_DATA SEGMENT_:
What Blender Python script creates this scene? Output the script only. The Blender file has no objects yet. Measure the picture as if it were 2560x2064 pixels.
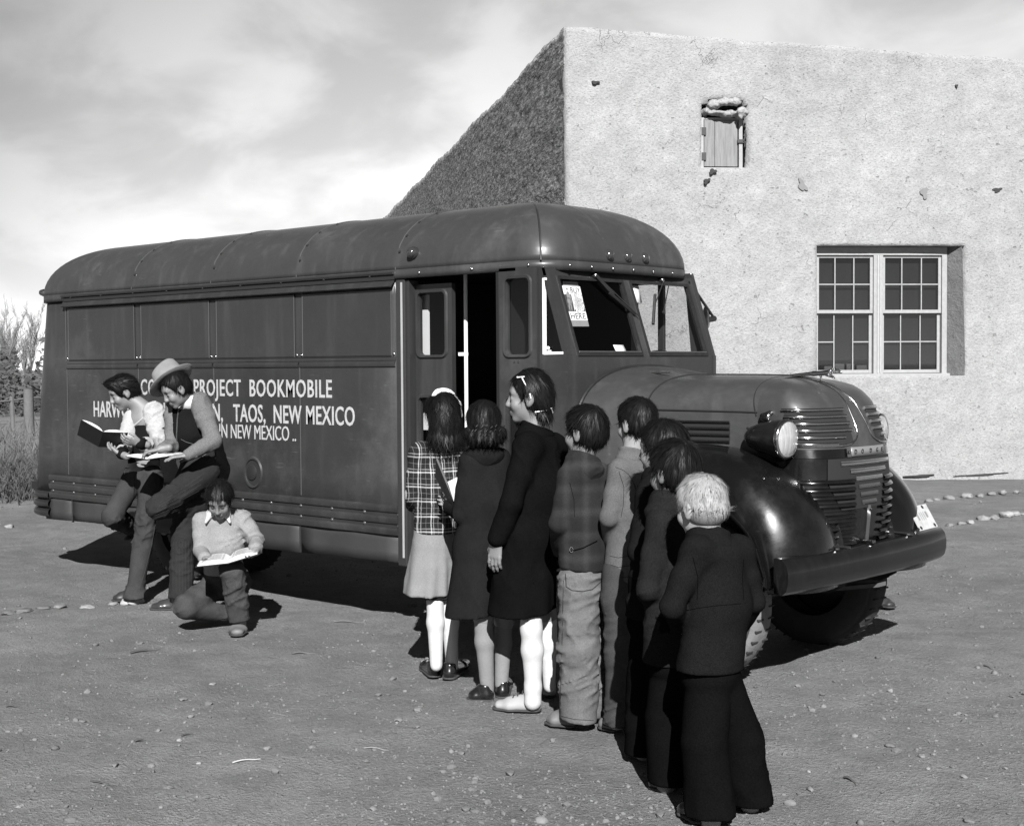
import bpy, bmesh, math, random
import numpy as np
from mathutils import Vector, Matrix, noise as mnoise
random.seed(7); RNG = np.random.default_rng(11)
scene = bpy.context.scene
COL = scene.collection
# ---------------------------------------------------------------- camera
FPX = 3500.0                       # focal length in pixels of the 2560 wide frame
CAM = np.array([0., 0., 1.58])
A_R = np.array([0.74378421, 0.66838654, -0.00666929])
A_U = np.array([-0.0177546, 0.02972963, 0.99940028])
A_F = np.array([-0.66818397, 0.74321974, -0.03397937])
cd = bpy.data.cameras.new('camera'); cam = bpy.data.objects.new('camera', cd); COL.objects.link(cam)
M = Matrix(((A_R[0], A_U[0], -A_F[0], CAM[0]), (A_R[1], A_U[1], -A_F[1], CAM[1]), (A_R[2], A_U[2], -A_F[2], CAM[2]), (0, 0, 0, 1)))
cam.matrix_world = M
cd.sensor_fit = 'HORIZONTAL'; cd.sensor_width = 36.0; cd.lens = FPX/2560*36.0
cd.clip_start = 0.1; cd.clip_end = 3000
scene.camera = cam
# ---------------------------------------------------------------- sun and sky
SUN_EL = math.radians(34); TRAVEL = math.radians(134.5)      # horizontal direction the light travels
sd = bpy.data.lights.new('sun', 'SUN'); sd.energy = 5.0; sd.angle = math.radians(0.5); sd.color = (1, 1, 1)
sun = bpy.data.objects.new('sun', sd); COL.objects.link(sun)
sdir = Vector((math.cos(TRAVEL)*math.cos(SUN_EL), math.sin(TRAVEL)*math.cos(SUN_EL), -math.sin(SUN_EL)))
sun.rotation_euler = sdir.to_track_quat('-Z', 'Y').to_euler(); sun.location = (8, -8, 12)
W = bpy.data.worlds.new('World'); scene.world = W; W.use_nodes = True
nt = W.node_tree; nt.nodes.clear()
def N(t, typ, **kw):
    n = t.nodes.new(typ)
    for k, v in kw.items(): setattr(n, k, v)
    return n
out = N(nt, 'ShaderNodeOutputWorld'); bg = N(nt, 'ShaderNodeBackground')
sky = N(nt, 'ShaderNodeTexSky', sky_type='NISHITA', sun_disc=False, sun_elevation=SUN_EL)
sky.sun_rotation = math.atan2(-sdir.x, -sdir.y)            # azimuth from +Y, clockwise
sky.altitude = 2100; sky.air_density = 0.8; sky.dust_density = 0.3
bw = N(nt, 'ShaderNodeSeparateColor'); nt.links.new(sky.outputs[0], bw.inputs[0])   # panchromatic film behind a red filter
tc = N(nt, 'ShaderNodeTexCoord')
sep = N(nt, 'ShaderNodeSeparateXYZ'); nt.links.new(tc.outputs['Generated'], sep.inputs[0])
def mth(t, op, a, b=None, c=None, clamp=False):
    n = N(t, 'ShaderNodeMath', operation=op); n.use_clamp = clamp
    for i, v in enumerate((a, b, c)):
        if v is None: continue
        if isinstance(v, (int, float)): n.inputs[i].default_value = v
        else: t.links.new(v, n.inputs[i])
    return n.outputs[0]
def mapr(t, v, a, b, c, d, smooth=True):
    n = N(t, 'ShaderNodeMapRange'); n.interpolation_type = 'SMOOTHSTEP' if smooth else 'LINEAR'
    t.links.new(v, n.inputs[0])
    for i, x in enumerate((a, b, c, d)): n.inputs[1+i].default_value = x
    return n.outputs[0]
# cloud deck: noise on the direction projected to a flat layer overhead
zz = mth(nt, 'ADD', mth(nt, 'MAXIMUM', sep.outputs[2], 0.0), 0.42)
cx = mth(nt, 'DIVIDE', sep.outputs[0], zz); cy = mth(nt, 'DIVIDE', sep.outputs[1], zz)
comb = N(nt, 'ShaderNodeCombineXYZ'); nt.links.new(cx, comb.inputs[0]); nt.links.new(cy, comb.inputs[1])
nz = N(nt, 'ShaderNodeTexNoise'); nz.inputs['Scale'].default_value = 5.2; nz.inputs['Detail'].default_value = 6; nz.inputs['Roughness'].default_value = 0.5
nz.inputs['Distortion'].default_value = 0.35
nt.links.new(comb.outputs[0], nz.inputs['Vector'])
cl = mapr(nt, nz.outputs[0], 0.36, 0.64, 0.0, 1.0)
# bright low cloud bank kept to the view; unseen sky darkened to lower ambient light
vd = N(nt, 'ShaderNodeVectorMath', operation='DOT_PRODUCT'); nt.links.new(tc.outputs['Generated'], vd.inputs[0]); vd.inputs[1].default_value = (-0.50, 0.80, 0.12)
bank = mapr(nt, vd.outputs['Value'], 0.72, 0.92, 0.0, 1.0)
low = mapr(nt, sep.outputs[2], 0.0, 0.62, 1.0, 0.02)
amt = mth(nt, 'MULTIPLY', bank, low)
base = mth(nt, 'MULTIPLY', bw.outputs[0], 0.05)
cb = mth(nt, 'MULTIPLY_ADD', cl, 0.16, 0.20)                # cloud radiance
bb = mth(nt, 'MULTIPLY_ADD', mth(nt, 'MULTIPLY', bank, mapr(nt, vd.outputs['Value'], 0.90, 0.985, 0.25, 1.0)), 0.13, 0.0)
cloud = mth(nt, 'ADD', mth(nt, 'MULTIPLY', cb, mth(nt, 'MULTIPLY_ADD', amt, 1.0, 0.02)), mth(nt, 'MULTIPLY', mth(nt, 'MULTIPLY', bb, bank), low))
tot = mth(nt, 'ADD', base, cloud)
nt.links.new(tot, bg.inputs[0]); bg.inputs[1].default_value = 1.0
nt.links.new(bg.outputs[0], out.inputs[0])
scene.view_settings.view_transform = 'Standard'; scene.view_settings.look = 'None'
scene.view_settings.exposure = 1.0; scene.view_settings.gamma = 1.0; scene.view_settings.use_curve_mapping = False
scene.cycles.max_bounces = 6; scene.cycles.transparent_max_bounces = 12
scene.cycles.use_denoising = True

# ---------------------------------------------------------------- placement helpers
def ray(px, py):
    d = A_F*FPX + A_R*(px-1280) - A_U*(py-1032)
    return d/np.linalg.norm(d)
def ground(px, py, z=0.0):
    d = ray(px, py); return CAM + d*((z-CAM[2])/d[2])
def onY(px, py, Y):
    d = ray(px, py); return CAM + d*(Y/d[1])
def onX(px, py, X):
    d = ray(px, py); return CAM + d*(X/d[0])
def atD(px, py, D):
    d = ray(px, py); return CAM + d*(D/(d@A_F))
def tag(o, label=None, cat=None, group=None, kind=None):
    if label: o['label'] = label
    if cat: o['category'] = cat
    if group: o['group'] = group
    if kind: o['kind'] = kind
    return o
def empty(name, loc, rz=0.0):
    o = bpy.data.objects.new(name, None); COL.objects.link(o); o.location = loc; o.rotation_euler = (0, 0, rz); o.empty_display_size = 0.2
    return o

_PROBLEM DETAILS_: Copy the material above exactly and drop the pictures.

_TASK RESULT_:
What Blender Python script creates this scene? Output the script only. The Blender file has no objects yet. Measure the picture as if it were 2560x2064 pixels.
import bpy, bmesh, math, random
import numpy as np
from mathutils import Vector, Matrix, noise as mnoise
random.seed(7); RNG = np.random.default_rng(11)
scene = bpy.context.scene
COL = scene.collection
# ---------------------------------------------------------------- camera
FPX = 3500.0                       # focal length in pixels of the 2560 wide frame
CAM = np.array([0., 0., 1.58])
A_R = np.array([0.74378421, 0.66838654, -0.00666929])
A_U = np.array([-0.0177546, 0.02972963, 0.99940028])
A_F = np.array([-0.66818397, 0.74321974, -0.03397937])
cd = bpy.data.cameras.new('camera'); cam = bpy.data.objects.new('camera', cd); COL.objects.link(cam)
M = Matrix(((A_R[0], A_U[0], -A_F[0], CAM[0]), (A_R[1], A_U[1], -A_F[1], CAM[1]), (A_R[2], A_U[2], -A_F[2], CAM[2]), (0, 0, 0, 1)))
cam.matrix_world = M
cd.sensor_fit = 'HORIZONTAL'; cd.sensor_width = 36.0; cd.lens = FPX/2560*36.0
cd.clip_start = 0.1; cd.clip_end = 3000
scene.camera = cam
# ---------------------------------------------------------------- sun and sky
SUN_EL = math.radians(34); TRAVEL = math.radians(134.5)      # horizontal direction the light travels
sd = bpy.data.lights.new('sun', 'SUN'); sd.energy = 5.0; sd.angle = math.radians(0.5); sd.color = (1, 1, 1)
sun = bpy.data.objects.new('sun', sd); COL.objects.link(sun)
sdir = Vector((math.cos(TRAVEL)*math.cos(SUN_EL), math.sin(TRAVEL)*math.cos(SUN_EL), -math.sin(SUN_EL)))
sun.rotation_euler = sdir.to_track_quat('-Z', 'Y').to_euler(); sun.location = (8, -8, 12)
W = bpy.data.worlds.new('World'); scene.world = W; W.use_nodes = True
nt = W.node_tree; nt.nodes.clear()
def N(t, typ, **kw):
    n = t.nodes.new(typ)
    for k, v in kw.items(): setattr(n, k, v)
    return n
out = N(nt, 'ShaderNodeOutputWorld'); bg = N(nt, 'ShaderNodeBackground')
sky = N(nt, 'ShaderNodeTexSky', sky_type='NISHITA', sun_disc=False, sun_elevation=SUN_EL)
sky.sun_rotation = math.atan2(-sdir.x, -sdir.y)            # azimuth from +Y, clockwise
sky.altitude = 2100; sky.air_density = 0.8; sky.dust_density = 0.3
bw = N(nt, 'ShaderNodeSeparateColor'); nt.links.new(sky.outputs[0], bw.inputs[0])   # panchromatic film behind a red filter
tc = N(nt, 'ShaderNodeTexCoord')
sep = N(nt, 'ShaderNodeSeparateXYZ'); nt.links.new(tc.outputs['Generated'], sep.inputs[0])
def mth(t, op, a, b=None, c=None, clamp=False):
    n = N(t, 'ShaderNodeMath', operation=op); n.use_clamp = clamp
    for i, v in enumerate((a, b, c)):
        if v is None: continue
        if isinstance(v, (int, float)): n.inputs[i].default_value = v
        else: t.links.new(v, n.inputs[i])
    return n.outputs[0]
def mapr(t, v, a, b, c, d, smooth=True):
    n = N(t, 'ShaderNodeMapRange'); n.interpolation_type = 'SMOOTHSTEP' if smooth else 'LINEAR'
    t.links.new(v, n.inputs[0])
    for i, x in enumerate((a, b, c, d)): n.inputs[1+i].default_value = x
    return n.outputs[0]
# cloud deck: noise on the direction projected to a flat layer overhead
zz = mth(nt, 'ADD', mth(nt, 'MAXIMUM', sep.outputs[2], 0.0), 0.42)
cx = mth(nt, 'DIVIDE', sep.outputs[0], zz); cy = mth(nt, 'DIVIDE', sep.outputs[1], zz)
comb = N(nt, 'ShaderNodeCombineXYZ'); nt.links.new(cx, comb.inputs[0]); nt.links.new(cy, comb.inputs[1])
nz = N(nt, 'ShaderNodeTexNoise'); nz.inputs['Scale'].default_value = 5.2; nz.inputs['Detail'].default_value = 6; nz.inputs['Roughness'].default_value = 0.5
nz.inputs['Distortion'].default_value = 0.35
nt.links.new(comb.outputs[0], nz.inputs['Vector'])
cl = mapr(nt, nz.outputs[0], 0.36, 0.64, 0.0, 1.0)
# bright low cloud bank kept to the view; unseen sky darkened to lower ambient light
vd = N(nt, 'ShaderNodeVectorMath', operation='DOT_PRODUCT'); nt.links.new(tc.outputs['Generated'], vd.inputs[0]); vd.inputs[1].default_value = (-0.50, 0.80, 0.12)
bank = mapr(nt, vd.outputs['Value'], 0.72, 0.92, 0.0, 1.0)
low = mapr(nt, sep.outputs[2], 0.0, 0.62, 1.0, 0.02)
amt = mth(nt, 'MULTIPLY', bank, low)
base = mth(nt, 'MULTIPLY', bw.outputs[0], 0.05)
cb = mth(nt, 'MULTIPLY_ADD', cl, 0.16, 0.20)                # cloud radiance
bb = mth(nt, 'MULTIPLY_ADD', mth(nt, 'MULTIPLY', bank, mapr(nt, vd.outputs['Value'], 0.90, 0.985, 0.25, 1.0)), 0.13, 0.0)
cloud = mth(nt, 'ADD', mth(nt, 'MULTIPLY', cb, mth(nt, 'MULTIPLY_ADD', amt, 1.0, 0.02)), mth(nt, 'MULTIPLY', mth(nt, 'MULTIPLY', bb, bank), low))
tot = mth(nt, 'ADD', base, cloud)
nt.links.new(tot, bg.inputs[0]); bg.inputs[1].default_value = 1.0
nt.links.new(bg.outputs[0], out.inputs[0])
scene.view_settings.view_transform = 'Standard'; scene.view_settings.look = 'None'
scene.view_settings.exposure = 1.0; scene.view_settings.gamma = 1.0; scene.view_settings.use_curve_mapping = False
scene.cycles.max_bounces = 6; scene.cycles.transparent_max_bounces = 12
scene.cycles.use_denoising = True

# ---------------------------------------------------------------- placement helpers
def ray(px, py):
    d = A_F*FPX + A_R*(px-1280) - A_U*(py-1032)
    return d/np.linalg.norm(d)
def ground(px, py, z=0.0):
    d = ray(px, py); return CAM + d*((z-CAM[2])/d[2])
def onY(px, py, Y):
    d = ray(px, py); return CAM + d*(Y/d[1])
def onX(px, py, X):
    d = ray(px, py); return CAM + d*(X/d[0])
def atD(px, py, D):
    d = ray(px, py); return CAM + d*(D/(d@A_F))
def tag(o, label=None, cat=None, group=None, kind=None):
    if label: o['label'] = label
    if cat: o['category'] = cat
    if group: o['group'] = group
    if kind: o['kind'] = kind
    return o
def empty(name, loc, rz=0.0):
    o = bpy.data.objects.new(name, None); COL.objects.link(o); o.location = loc; o.rotation_euler = (0, 0, rz); o.empty_display_size = 0.2
    return o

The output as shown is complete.